The listing below should be written out exactly; please include all of it.

--------------------------------

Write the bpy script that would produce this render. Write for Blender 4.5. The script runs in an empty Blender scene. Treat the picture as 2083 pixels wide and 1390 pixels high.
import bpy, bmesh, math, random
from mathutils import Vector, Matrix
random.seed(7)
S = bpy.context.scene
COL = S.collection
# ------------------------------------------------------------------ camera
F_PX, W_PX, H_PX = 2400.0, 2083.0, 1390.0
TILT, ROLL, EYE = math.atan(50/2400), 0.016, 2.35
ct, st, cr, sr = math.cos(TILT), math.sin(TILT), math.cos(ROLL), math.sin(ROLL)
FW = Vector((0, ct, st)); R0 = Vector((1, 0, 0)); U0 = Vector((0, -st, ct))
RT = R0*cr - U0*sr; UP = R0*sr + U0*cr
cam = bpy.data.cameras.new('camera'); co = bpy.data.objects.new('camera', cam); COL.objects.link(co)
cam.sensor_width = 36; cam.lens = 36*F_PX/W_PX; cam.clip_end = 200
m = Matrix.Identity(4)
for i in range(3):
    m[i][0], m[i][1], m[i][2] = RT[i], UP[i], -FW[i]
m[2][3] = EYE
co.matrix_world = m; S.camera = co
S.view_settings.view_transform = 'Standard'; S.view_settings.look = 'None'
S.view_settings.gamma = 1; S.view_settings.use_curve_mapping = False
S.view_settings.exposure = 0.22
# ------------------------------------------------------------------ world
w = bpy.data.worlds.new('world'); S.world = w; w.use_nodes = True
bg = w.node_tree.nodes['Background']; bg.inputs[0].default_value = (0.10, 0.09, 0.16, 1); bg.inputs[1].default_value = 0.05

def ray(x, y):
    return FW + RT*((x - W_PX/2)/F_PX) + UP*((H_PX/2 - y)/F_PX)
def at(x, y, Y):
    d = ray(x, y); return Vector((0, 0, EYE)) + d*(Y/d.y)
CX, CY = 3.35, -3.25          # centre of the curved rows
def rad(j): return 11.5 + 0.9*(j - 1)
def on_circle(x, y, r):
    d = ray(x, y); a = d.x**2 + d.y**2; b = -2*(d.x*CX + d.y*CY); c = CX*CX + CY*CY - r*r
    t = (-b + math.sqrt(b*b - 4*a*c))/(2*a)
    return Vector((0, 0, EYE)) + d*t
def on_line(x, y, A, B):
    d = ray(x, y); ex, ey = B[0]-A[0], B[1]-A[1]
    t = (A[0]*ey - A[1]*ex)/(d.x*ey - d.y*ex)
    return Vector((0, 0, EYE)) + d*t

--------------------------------

*Solution to the exercise*.
Write the bpy script that would produce this render. Write for Blender 4.5. The script runs in an empty Blender scene. Treat the picture as 2083 pixels wide and 1390 pixels high.
import bpy, bmesh, math, random
from mathutils import Vector, Matrix
random.seed(7)
S = bpy.context.scene
COL = S.collection
# ------------------------------------------------------------------ camera
F_PX, W_PX, H_PX = 2400.0, 2083.0, 1390.0
TILT, ROLL, EYE = math.atan(50/2400), 0.016, 2.35
ct, st, cr, sr = math.cos(TILT), math.sin(TILT), math.cos(ROLL), math.sin(ROLL)
FW = Vector((0, ct, st)); R0 = Vector((1, 0, 0)); U0 = Vector((0, -st, ct))
RT = R0*cr - U0*sr; UP = R0*sr + U0*cr
cam = bpy.data.cameras.new('camera'); co = bpy.data.objects.new('camera', cam); COL.objects.link(co)
cam.sensor_width = 36; cam.lens = 36*F_PX/W_PX; cam.clip_end = 200
m = Matrix.Identity(4)
for i in range(3):
    m[i][0], m[i][1], m[i][2] = RT[i], UP[i], -FW[i]
m[2][3] = EYE
co.matrix_world = m; S.camera = co
S.view_settings.view_transform = 'Standard'; S.view_settings.look = 'None'
S.view_settings.gamma = 1; S.view_settings.use_curve_mapping = False
S.view_settings.exposure = 0.22
# ------------------------------------------------------------------ world
w = bpy.data.worlds.new('world'); S.world = w; w.use_nodes = True
bg = w.node_tree.nodes['Background']; bg.inputs[0].default_value = (0.10, 0.09, 0.16, 1); bg.inputs[1].default_value = 0.05

def ray(x, y):
    return FW + RT*((x - W_PX/2)/F_PX) + UP*((H_PX/2 - y)/F_PX)
def at(x, y, Y):
    d = ray(x, y); return Vector((0, 0, EYE)) + d*(Y/d.y)
CX, CY = 3.35, -3.25          # centre of the curved rows
def rad(j): return 11.5 + 0.9*(j - 1)
def on_circle(x, y, r):
    d = ray(x, y); a = d.x**2 + d.y**2; b = -2*(d.x*CX + d.y*CY); c = CX*CX + CY*CY - r*r
    t = (-b + math.sqrt(b*b - 4*a*c))/(2*a)
    return Vector((0, 0, EYE)) + d*t
def on_line(x, y, A, B):
    d = ray(x, y); ex, ey = B[0]-A[0], B[1]-A[1]
    t = (A[0]*ey - A[1]*ex)/(d.x*ey - d.y*ex)
    return Vector((0, 0, EYE)) + d*t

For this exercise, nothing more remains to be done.